— START —

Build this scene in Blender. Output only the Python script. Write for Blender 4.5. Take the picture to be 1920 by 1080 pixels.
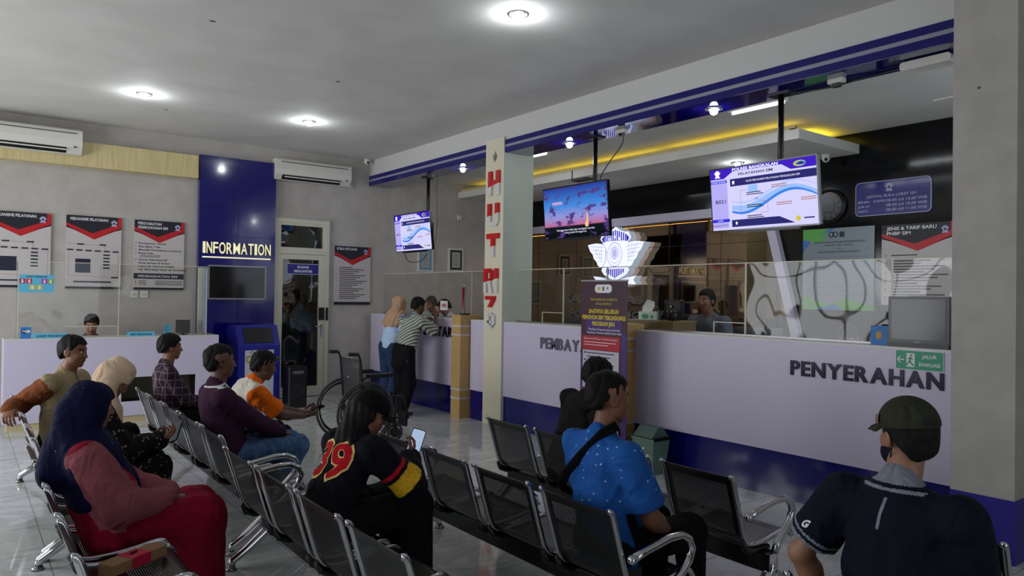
import bpy, math, random
import numpy as np
from mathutils import Vector, Matrix, Euler
random.seed(7)
for o in list(bpy.data.objects): bpy.data.objects.remove(o)
C = bpy.context.scene
COL = C.collection
PI = math.pi
R = math.radians

# ------------------------------------------------------------------ camera
CAM_H = 1.60
cd = bpy.data.cameras.new('camera'); cam = bpy.data.objects.new('camera', cd); COL.objects.link(cam)
cd.sensor_width = 36.0; cd.lens = 25.485; cd.clip_start = 0.02
Xc = Vector((0.7958, -0.6054, 0.0142)).normalized()      # camera right in the room
Fw = Vector((0.6054, 0.7958, 0.0093)); Fw = (Fw - Xc*Fw.dot(Xc)).normalized()
Up = Xc.cross(Fw)
cam.matrix_world = Matrix(((Xc.x, Up.x, -Fw.x, 0), (Xc.y, Up.y, -Fw.y, 0), (Xc.z, Up.z, -Fw.z, CAM_H), (0, 0, 0, 1)))
C.camera = cam
vs = C.view_settings
vs.view_transform = 'Standard'; vs.look = 'None'; vs.gamma = 1.0; vs.use_curve_mapping = False
vs.exposure = 0.7
# ------------------------------------------------------------------ world (overcast sky outside the windows)
w = bpy.data.worlds.new('sky'); C.world = w; w.use_nodes = True
bg = w.node_tree.nodes['Background']; bg.inputs[0].default_value = (0.80, 0.88, 1.0, 1); bg.inputs[1].default_value = 0.9

def area(name, loc, rot, size, sy, power, col=(1, 1, 1), spread=180):
    l = bpy.data.lights.new(name, 'AREA'); l.shape = 'RECTANGLE'; l.size = size; l.size_y = sy
    l.energy = power; l.color = col; l.spread = R(spread)
    o = bpy.data.objects.new(name, l); COL.objects.link(o); o.location = loc; o.rotation_euler = rot
    return o
# daylight through the window openings of the left wall and the entrance doors behind the camera
DAY = (0.94, 0.96, 1.0)
area('window_daylight', (-3.35, 7.6, 1.75), (0, R(-90), 0), 2.6, 4.8, 130, DAY)
area('window_daylight', (-3.35, 2.0, 1.75), (0, R(-90), 0), 2.6, 3.6, 13, DAY)
area('entrance_daylight', (1.5, -4.3, 1.6), (R(90), 0, 0), 3.6, 2.4, 3, DAY)

def spot(name, loc, power, size=150, r=0.03, col=(0.90, 0.96, 1.0), blend=0.6):
    l = bpy.data.lights.new(name, 'SPOT'); l.energy = power; l.spot_size = R(size); l.spot_blend = blend
    l.shadow_soft_size = r; l.color = col
    o = bpy.data.objects.new(name, l); COL.objects.link(o); o.location = loc
    return o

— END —

Write out the listing above exactly as it stands, pictures excluded.

Build this scene in Blender. Output only the Python script. Write for Blender 4.5. Take the picture to be 1920 by 1080 pixels.
import bpy, math, random
import numpy as np
from mathutils import Vector, Matrix, Euler
random.seed(7)
for o in list(bpy.data.objects): bpy.data.objects.remove(o)
C = bpy.context.scene
COL = C.collection
PI = math.pi
R = math.radians

# ------------------------------------------------------------------ camera
CAM_H = 1.60
cd = bpy.data.cameras.new('camera'); cam = bpy.data.objects.new('camera', cd); COL.objects.link(cam)
cd.sensor_width = 36.0; cd.lens = 25.485; cd.clip_start = 0.02
Xc = Vector((0.7958, -0.6054, 0.0142)).normalized()      # camera right in the room
Fw = Vector((0.6054, 0.7958, 0.0093)); Fw = (Fw - Xc*Fw.dot(Xc)).normalized()
Up = Xc.cross(Fw)
cam.matrix_world = Matrix(((Xc.x, Up.x, -Fw.x, 0), (Xc.y, Up.y, -Fw.y, 0), (Xc.z, Up.z, -Fw.z, CAM_H), (0, 0, 0, 1)))
C.camera = cam
vs = C.view_settings
vs.view_transform = 'Standard'; vs.look = 'None'; vs.gamma = 1.0; vs.use_curve_mapping = False
vs.exposure = 0.7
# ------------------------------------------------------------------ world (overcast sky outside the windows)
w = bpy.data.worlds.new('sky'); C.world = w; w.use_nodes = True
bg = w.node_tree.nodes['Background']; bg.inputs[0].default_value = (0.80, 0.88, 1.0, 1); bg.inputs[1].default_value = 0.9

def area(name, loc, rot, size, sy, power, col=(1, 1, 1), spread=180):
    l = bpy.data.lights.new(name, 'AREA'); l.shape = 'RECTANGLE'; l.size = size; l.size_y = sy
    l.energy = power; l.color = col; l.spread = R(spread)
    o = bpy.data.objects.new(name, l); COL.objects.link(o); o.location = loc; o.rotation_euler = rot
    return o
# daylight through the window openings of the left wall and the entrance doors behind the camera
DAY = (0.94, 0.96, 1.0)
area('window_daylight', (-3.35, 7.6, 1.75), (0, R(-90), 0), 2.6, 4.8, 130, DAY)
area('window_daylight', (-3.35, 2.0, 1.75), (0, R(-90), 0), 2.6, 3.6, 13, DAY)
area('entrance_daylight', (1.5, -4.3, 1.6), (R(90), 0, 0), 3.6, 2.4, 3, DAY)

def spot(name, loc, power, size=150, r=0.03, col=(0.90, 0.96, 1.0), blend=0.6):
    l = bpy.data.lights.new(name, 'SPOT'); l.energy = power; l.spot_size = R(size); l.spot_blend = blend
    l.shadow_soft_size = r; l.color = col
    o = bpy.data.objects.new(name, l); COL.objects.link(o); o.location = loc
    return o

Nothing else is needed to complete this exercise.